→ **Given instruction**:
Copy the listing verbatim, excluding any images found in it.

→ **Material provided**:
-- start --

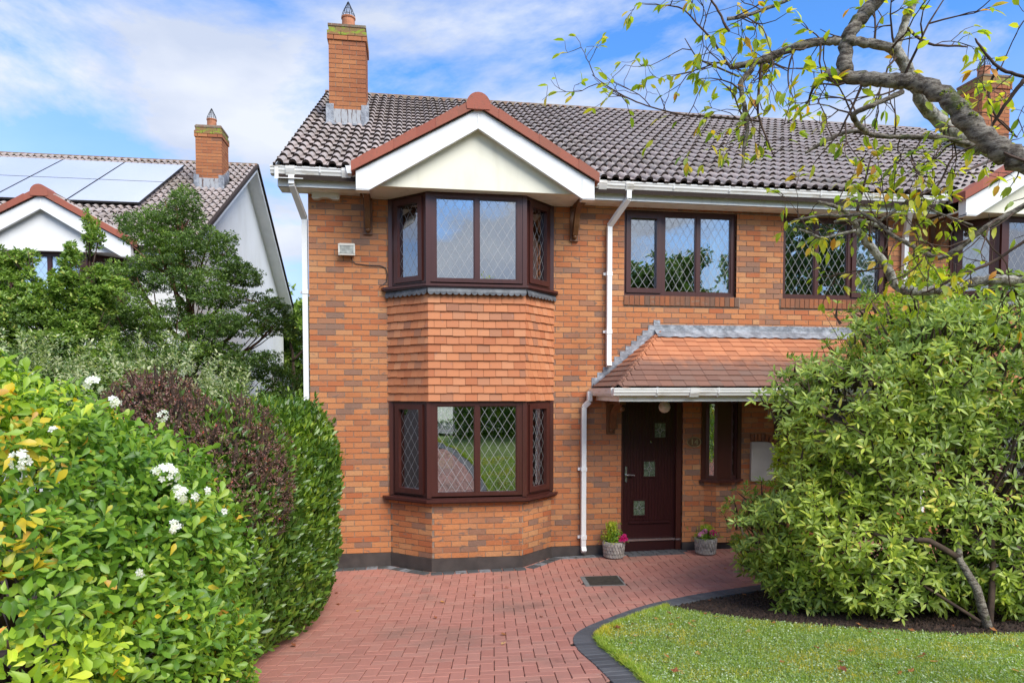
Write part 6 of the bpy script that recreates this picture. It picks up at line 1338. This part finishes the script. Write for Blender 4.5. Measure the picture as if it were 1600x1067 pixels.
# dead leaves and scraps in the joint between the kerb and the lawn
# ---- pots by the door
def pot(x, y, label, flowers, seed):
    random.seed(seed); z = hz1(x, y) + .004; e = empty('flower_pot', (x, y, z), label, 'flower pot')
    m = MB(); m.lathe([(.115, 0), (.135, .01), (.140, .10), (.150, .20), (.150, .225), (.125, .225), (.120, .17), (.001, .17)], 22, Matrix.Translation((x, y, z))); m.build('pot', 'pot_stone', e)
    k = MB()
    for q in range(22):
        a = 2 * math.pi * q / 22
        for r_ in range(4): 
            zz = .02 + r_ * .05; off = .5 if r_ % 2 else 0; aa = a + off * 2 * math.pi / 22; rr = .137 + .02 * zz / .2
            k.box(-.012, .012, -.004, .006, zz, zz + .040, Matrix.Translation((x, y, z)) @ Matrix.Rotation(aa, 4, 'Z') @ Matrix.Translation((0, -rr, 0)))
    k.build('woven_relief', 'pot_stone', e)
    C = np.array([(x + random.gauss(0, .065), y + random.gauss(0, .06), z + .22 + abs(random.gauss(0, .07))) for _ in range(230)]); Ax = norm(C - np.array([x, y, z + .1])); p_, d_, n_, s_ = whorls(C, Ax, 4, .9, .036, .4); leaves(e, T_BROAD, p_, d_, n_, s_, 'leaf_choisya', singles=0)
    cx_ = x - .02 if flowers == 'a' else x + .02; hgt = .20 if flowers == 'a' else .10
    C = np.array([(cx_ + random.gauss(0, .035), y + .02 + random.gauss(0, .035), z + .26 + random.random() * hgt) for _ in range(700)]); Ax = norm(RNG.normal(0, .35, (700, 3)) + np.array([0, 0, 1])); joined('conifer_tuft', T_FINE, C, Ax, RNG.normal(size=(700, 3)), np.full(700, .06), 'leaf_gold', e)
    if flowers == 'a':
        for (dx, dz) in ((.085, .28), (.12, .31), (.10, .25), (.14, .27), (.07, .25)): flower_head((x + dx, y - .10, z + dz), (0, -1, .6), .028, 9, pet=.022).build('cyclamen_flower', 'petal_magenta', e)
        for _ in range(16): flower_head((x - .10 + random.gauss(0, .05), y - .05, z + .28 + random.gauss(0, .07)), (0, -1, .5), .006, 1, pet=.009).build('small_flower', 'leaf_gold', e)
    else:
        for (dx, dz, mt) in ((-.08, .30, 'petal_pink'), (-.04, .33, 'petal_pink'), (-.11, .28, 'petal_pink'), (.04, .30, 'petal_magenta'), (.08, .32, 'petal_magenta'), (.06, .27, 'petal_magenta'), (.10, .29, 'petal_magenta')): flower_head((x + dx, y - .06, z + dz), (0, -1, .6), .030, 10, pet=.022).build('cyclamen_flower', mt, e)
pot(2.80, -.20, 'stone flower pot left of the brown door with magenta cyclamen', 'a', 5)
pot(4.12, -.28, 'stone flower pot right of the brown door with pink cyclamen', 'b', 6)
random.seed(99)

# ---- behind the house: what shows through the living room
fn = empty('timber_railing', (.3, 12.2, 0), 'pale timber garden railing seen through the living room window', 'railing')
m = MB(); m.box(-3, 4, 12.2, 12.26, 1.10, 1.17); m.build('rail', 'timber', fn)
for k in range(30):
    m = MB(); m.box(-3 + k * .24, -2.95 + k * .24, 12.2, 12.25, 0, 1.1); m.build('baluster', 'timber', fn)
cl = [(-2, 14, .55, 1.6, .6, .75), (.3, 14.2, .5, 1.6, .6, .75), (2.5, 14, .6, 1.6, .6, .8)]
tufted('back_hedge', 'green hedge behind the timber railing seen through the lower bay', (0, 15, 0), cl, 5000, .12, 'leaf_evergreen', 81, .05, 'brown_stem', T_SMALL, 4, cat='hedge')
# ---- unseen hedges added behind the camera to darken the lower window reflections
for (x0, x1, lab) in ((-9.0, -1.9, 'unseen hedge added to darken the window reflections, left of the drive entrance'), (1.3, 12.0, 'unseen hedge added to darken the window reflections, right of the drive entrance')):
    fh = empty('reflection_hedge', ((x0 + x1) / 2, -11.0, 1.0), lab, 'hedge'); n = int((x1 - x0) * 3200)
    P = np.stack([RNG.uniform(x0, x1, n), -11.0 + RNG.uniform(-.35, .35, n), RNG.uniform(1.0, 3.0, n)], -1); joined('foliage', T_SMALL, P, RNG.normal(size=P.shape) + np.array([0, 0, .6]), RNG.normal(size=P.shape) + np.array([0, 2, 0]), np.full(len(P), .10), 'leaf_laurel', fh)
# ---- across the street: what the panes reflect
for i, (x, y, hgt, lab) in enumerate(((13.0, -25, 10.5, 'tall tree across the street behind the camera, right of the drive'), (-6.5, -27, 7.5, 'smaller tree across the street behind the camera, left of the drive'), (21, -24, 15, 'rounded tree across the street, far right'))):
    cl = [(x + random.gauss(0, hgt * .13), y + random.gauss(0, .8), hgt * random.uniform(.35, .9), hgt * .20, hgt * .18, hgt * .16) for _ in range(9)]
    tufted('street_tree', lab, (x, y, 1), cl, 7000, .30, 'leaf_evergreen', 90 + i, .18, 'bark', T_SMALL, 4)
gw = empty('garden_wall', (0, 18, 0), 'white rendered garden wall seen through the house behind the back hedge', 'wall'); m = MB(); m.box(-6, 7, 18, 18.2, -.1, 2.7); m.build('wall', 'render_white', gw)
fh = empty('street_reflection_hedge', (0, -21.5, 1.1), 'long unseen hedge added across the street as a dark band for the panes to reflect', 'hedge')  # added out of view so the lower panes reflect something dark
P = np.stack([RNG.uniform(-16, 18, 22000), -21.5 + RNG.uniform(-.5, .5, 22000), RNG.uniform(1.0, 4.2, 22000)], -1); joined('foliage', T_SMALL, P, RNG.normal(size=P.shape) + np.array([0, 0, .6]), RNG.normal(size=P.shape) + np.array([0, 2, 0]), np.full(len(P), .20), 'leaf_laurel', fh)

-- end --

→ **Written answer**:
Write part 6 of the bpy script that recreates this picture. It picks up at line 1338. This part finishes the script. Write for Blender 4.5. Measure the picture as if it were 1600x1067 pixels.
# dead leaves and scraps in the joint between the kerb and the lawn
# ---- pots by the door
def pot(x, y, label, flowers, seed):
    random.seed(seed); z = hz1(x, y) + .004; e = empty('flower_pot', (x, y, z), label, 'flower pot')
    m = MB(); m.lathe([(.115, 0), (.135, .01), (.140, .10), (.150, .20), (.150, .225), (.125, .225), (.120, .17), (.001, .17)], 22, Matrix.Translation((x, y, z))); m.build('pot', 'pot_stone', e)
    k = MB()
    for q in range(22):
        a = 2 * math.pi * q / 22
        for r_ in range(4): 
            zz = .02 + r_ * .05; off = .5 if r_ % 2 else 0; aa = a + off * 2 * math.pi / 22; rr = .137 + .02 * zz / .2
            k.box(-.012, .012, -.004, .006, zz, zz + .040, Matrix.Translation((x, y, z)) @ Matrix.Rotation(aa, 4, 'Z') @ Matrix.Translation((0, -rr, 0)))
    k.build('woven_relief', 'pot_stone', e)
    C = np.array([(x + random.gauss(0, .065), y + random.gauss(0, .06), z + .22 + abs(random.gauss(0, .07))) for _ in range(230)]); Ax = norm(C - np.array([x, y, z + .1])); p_, d_, n_, s_ = whorls(C, Ax, 4, .9, .036, .4); leaves(e, T_BROAD, p_, d_, n_, s_, 'leaf_choisya', singles=0)
    cx_ = x - .02 if flowers == 'a' else x + .02; hgt = .20 if flowers == 'a' else .10
    C = np.array([(cx_ + random.gauss(0, .035), y + .02 + random.gauss(0, .035), z + .26 + random.random() * hgt) for _ in range(700)]); Ax = norm(RNG.normal(0, .35, (700, 3)) + np.array([0, 0, 1])); joined('conifer_tuft', T_FINE, C, Ax, RNG.normal(size=(700, 3)), np.full(700, .06), 'leaf_gold', e)
    if flowers == 'a':
        for (dx, dz) in ((.085, .28), (.12, .31), (.10, .25), (.14, .27), (.07, .25)): flower_head((x + dx, y - .10, z + dz), (0, -1, .6), .028, 9, pet=.022).build('cyclamen_flower', 'petal_magenta', e)
        for _ in range(16): flower_head((x - .10 + random.gauss(0, .05), y - .05, z + .28 + random.gauss(0, .07)), (0, -1, .5), .006, 1, pet=.009).build('small_flower', 'leaf_gold', e)
    else:
        for (dx, dz, mt) in ((-.08, .30, 'petal_pink'), (-.04, .33, 'petal_pink'), (-.11, .28, 'petal_pink'), (.04, .30, 'petal_magenta'), (.08, .32, 'petal_magenta'), (.06, .27, 'petal_magenta'), (.10, .29, 'petal_magenta')): flower_head((x + dx, y - .06, z + dz), (0, -1, .6), .030, 10, pet=.022).build('cyclamen_flower', mt, e)
pot(2.80, -.20, 'stone flower pot left of the brown door with magenta cyclamen', 'a', 5)
pot(4.12, -.28, 'stone flower pot right of the brown door with pink cyclamen', 'b', 6)
random.seed(99)

# ---- behind the house: what shows through the living room
fn = empty('timber_railing', (.3, 12.2, 0), 'pale timber garden railing seen through the living room window', 'railing')
m = MB(); m.box(-3, 4, 12.2, 12.26, 1.10, 1.17); m.build('rail', 'timber', fn)
for k in range(30):
    m = MB(); m.box(-3 + k * .24, -2.95 + k * .24, 12.2, 12.25, 0, 1.1); m.build('baluster', 'timber', fn)
cl = [(-2, 14, .55, 1.6, .6, .75), (.3, 14.2, .5, 1.6, .6, .75), (2.5, 14, .6, 1.6, .6, .8)]
tufted('back_hedge', 'green hedge behind the timber railing seen through the lower bay', (0, 15, 0), cl, 5000, .12, 'leaf_evergreen', 81, .05, 'brown_stem', T_SMALL, 4, cat='hedge')
# ---- unseen hedges added behind the camera to darken the lower window reflections
for (x0, x1, lab) in ((-9.0, -1.9, 'unseen hedge added to darken the window reflections, left of the drive entrance'), (1.3, 12.0, 'unseen hedge added to darken the window reflections, right of the drive entrance')):
    fh = empty('reflection_hedge', ((x0 + x1) / 2, -11.0, 1.0), lab, 'hedge'); n = int((x1 - x0) * 3200)
    P = np.stack([RNG.uniform(x0, x1, n), -11.0 + RNG.uniform(-.35, .35, n), RNG.uniform(1.0, 3.0, n)], -1); joined('foliage', T_SMALL, P, RNG.normal(size=P.shape) + np.array([0, 0, .6]), RNG.normal(size=P.shape) + np.array([0, 2, 0]), np.full(len(P), .10), 'leaf_laurel', fh)
# ---- across the street: what the panes reflect
for i, (x, y, hgt, lab) in enumerate(((13.0, -25, 10.5, 'tall tree across the street behind the camera, right of the drive'), (-6.5, -27, 7.5, 'smaller tree across the street behind the camera, left of the drive'), (21, -24, 15, 'rounded tree across the street, far right'))):
    cl = [(x + random.gauss(0, hgt * .13), y + random.gauss(0, .8), hgt * random.uniform(.35, .9), hgt * .20, hgt * .18, hgt * .16) for _ in range(9)]
    tufted('street_tree', lab, (x, y, 1), cl, 7000, .30, 'leaf_evergreen', 90 + i, .18, 'bark', T_SMALL, 4)
gw = empty('garden_wall', (0, 18, 0), 'white rendered garden wall seen through the house behind the back hedge', 'wall'); m = MB(); m.box(-6, 7, 18, 18.2, -.1, 2.7); m.build('wall', 'render_white', gw)
fh = empty('street_reflection_hedge', (0, -21.5, 1.1), 'long unseen hedge added across the street as a dark band for the panes to reflect', 'hedge')  # added out of view so the lower panes reflect something dark
P = np.stack([RNG.uniform(-16, 18, 22000), -21.5 + RNG.uniform(-.5, .5, 22000), RNG.uniform(1.0, 4.2, 22000)], -1); joined('foliage', T_SMALL, P, RNG.normal(size=P.shape) + np.array([0, 0, .6]), RNG.normal(size=P.shape) + np.array([0, 2, 0]), np.full(len(P), .20), 'leaf_laurel', fh)